Whether the district court had authority to entertain the merits of the Joneses' Rule 60(b) motion, then, turns on whether we explicitly or implicitly resolved in Jones II the question whether the government's delayed assertion of sovereign immunity constituted surprise. Our opinion in Jones II does not explicitly settle the question, as nowhere therein did we address surprise. Moreover, that issue simply could not have been before this court in Jones II. The district court specifically rejected the sovereign immunity argument the government raised in its post-trial briefing. Jones v. United States, 9 F.Supp.2d 1119, 1145 n. 23 (D.Neb. 1998). Having prevailed below prior to the Jones II appeal, the Joneses' had no cause to raise a Rule 60(b) motion seeking relief from a judgment due to surprise.
The government sets the question to a different spin, focusing on the text of Jones II where we ordered "[t]he judgment must therefore be reduced by $2,560,081." 207 F.3d at 512. Given this strict mandate, the government argues, the district court lacked authority to do anything but enter a judgment amended as ordered. In so far as the amended judgment is concerned, the government is correct. Yet, an appellate court order resolving one issue, here that the award as originally ordered improperly included pre-judgment interest, does not strip the district court of other post-judgment authority, such as that granted by Rule 60(b). Certainly, the district court could not use its Rule 60(b) authority to ignore or reverse this court's mandate, but that mandate does not prevent it from entertaining the merits of such a motion. We therefore conclude that the district court had authority to visit the merits of the Joneses' motion.
This does not dispose of the matter, however, for "[w]e may affirm the district court on any basis supported by the record." Gonzales-Perez v. Harper, 241 F.3d 633, 638 n. 6 (8th Cir. 2001). Rule 60(b) relief may be afforded in only the most exceptional of circumstances. General Electric Co. v. Lehnen, 974 F.2d 66, 67 (8th Cir. 1992). As the record in this case does not suggest any such circumstances, we conclude that the Joneses are not entitled to Rule 60(b) relief.
In Jones II, we agreed with the government that the damage award in favor of the Joneses contained an element of pre-judgment interest, which cannot lie against the government absent an express waiver of the government's sovereign immunity therefrom. 207 F.3d at 511-12. This rule has long been well established. See Library of Congress v. Shaw, 478 U.S. 310, 314, 106 S.Ct. 2957, 92 L.Ed.2d 250 (1986) (tracing history of rule requiring separate waiver of immunity for interest award). Moreover, it is axiomatic that because sovereign immunity implicates our subject matter jurisdiction, the issue may not be waived, and the government may raise it at any stage. Arneson v. Callahan, 128 F.3d 1243, 1245 n. 3 (8th Cir. 1997); Preferred Risk Mutual Ins. Co. v. United States, 86 F.3d 789, 793 (8th Cir. 1996) (citing cases). Indeed, in cases implicating subject matter jurisdiction, federal courts are obliged to raise the issue sue sponte even where the parties themselves have failed to do so. See, e.g., Gorman v. Easley, ___ F.3d ___, ___, Nos. 00-1029 00-1030, 2001 WL 683717, at *2 (8th Cir. June 13, 2001).

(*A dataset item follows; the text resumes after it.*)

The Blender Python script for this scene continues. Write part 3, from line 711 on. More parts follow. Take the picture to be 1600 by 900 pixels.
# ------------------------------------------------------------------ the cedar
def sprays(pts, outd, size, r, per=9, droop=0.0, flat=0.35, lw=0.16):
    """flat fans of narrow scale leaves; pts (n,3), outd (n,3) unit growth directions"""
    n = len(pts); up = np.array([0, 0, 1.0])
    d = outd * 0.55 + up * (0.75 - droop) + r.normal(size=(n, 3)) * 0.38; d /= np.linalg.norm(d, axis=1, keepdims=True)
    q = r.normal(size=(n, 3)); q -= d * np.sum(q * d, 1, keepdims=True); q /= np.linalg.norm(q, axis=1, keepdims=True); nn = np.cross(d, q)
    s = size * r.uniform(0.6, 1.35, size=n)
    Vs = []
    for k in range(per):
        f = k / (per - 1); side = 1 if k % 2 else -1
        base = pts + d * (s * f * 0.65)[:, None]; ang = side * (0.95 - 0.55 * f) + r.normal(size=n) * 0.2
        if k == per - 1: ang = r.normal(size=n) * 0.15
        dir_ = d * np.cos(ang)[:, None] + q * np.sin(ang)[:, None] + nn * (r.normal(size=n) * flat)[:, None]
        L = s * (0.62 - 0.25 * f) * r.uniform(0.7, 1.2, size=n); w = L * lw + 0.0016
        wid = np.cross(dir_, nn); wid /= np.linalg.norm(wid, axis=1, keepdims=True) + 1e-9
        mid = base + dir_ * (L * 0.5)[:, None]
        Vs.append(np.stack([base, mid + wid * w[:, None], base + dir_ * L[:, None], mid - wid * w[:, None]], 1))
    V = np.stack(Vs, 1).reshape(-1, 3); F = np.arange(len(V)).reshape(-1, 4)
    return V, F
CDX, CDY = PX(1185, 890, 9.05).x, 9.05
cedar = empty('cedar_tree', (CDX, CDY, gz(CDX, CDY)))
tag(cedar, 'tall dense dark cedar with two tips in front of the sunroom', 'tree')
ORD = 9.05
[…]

Had we raised the issue sue sponte, our ruling would not have been susceptible to relief pursuant to a Rule 60(b) motion alleging unfair surprise. We do not think the issue warrants contrary disposition simply because the government raised the issue itself. The Joneses' argument that all parties and the district court seemed to agree to a large extent on the proper damages formulation does not affect this conclusion. To permit a finding of surprise because the government belatedly raised an issue which our precedent clearly establishes may be raised at any point would work to the detriment of federal courts' ability to properly review their own jurisdiction.
Indeed, in Jones II, we seem to have raised a related issue on our own motion, pointing out that the Joneses were entitled to post-judgment interest. 207 F.3d at 512.
Moreover, to grant the Joneses the relief they request would simply be to award them a second bite at the apple. The Joneses proffered a theory of damages which projected capitalized income forward over time as a given return on investment. Now they argue that with proper warning as to the sovereign immunity problem, they could have argued that their actual loss at the time of Jones Oil's demise, calculated in a different way, was equal to the company's projected earnings stream. As an initial matter, we do not see how that argument would circumvent our holding in Jones II. That aside, however, as with all litigants, the Joneses had their day in court to present their case as they saw fit. We have previously held that an attorney's ignorance or carelessness is not cognizable under Rule 60(b). Cline v. Hoogland, 518 F.2d 776, 778 (8th Cir. 1975). We think the same rule applies to litigation strategy and evidentiary choices. That the Joneses' chosen approach to damages might be characterized as including pre-judgment interest is hardly so novel as to constitute surprise warranting relief under the strictures of Rule 60(b).
Thus in sum, while we agree with the Joneses that the district court should have entertained the merits of the motion, in doing so the district could have but concluded that the Joneses' motion should be denied. Accordingly, we affirm.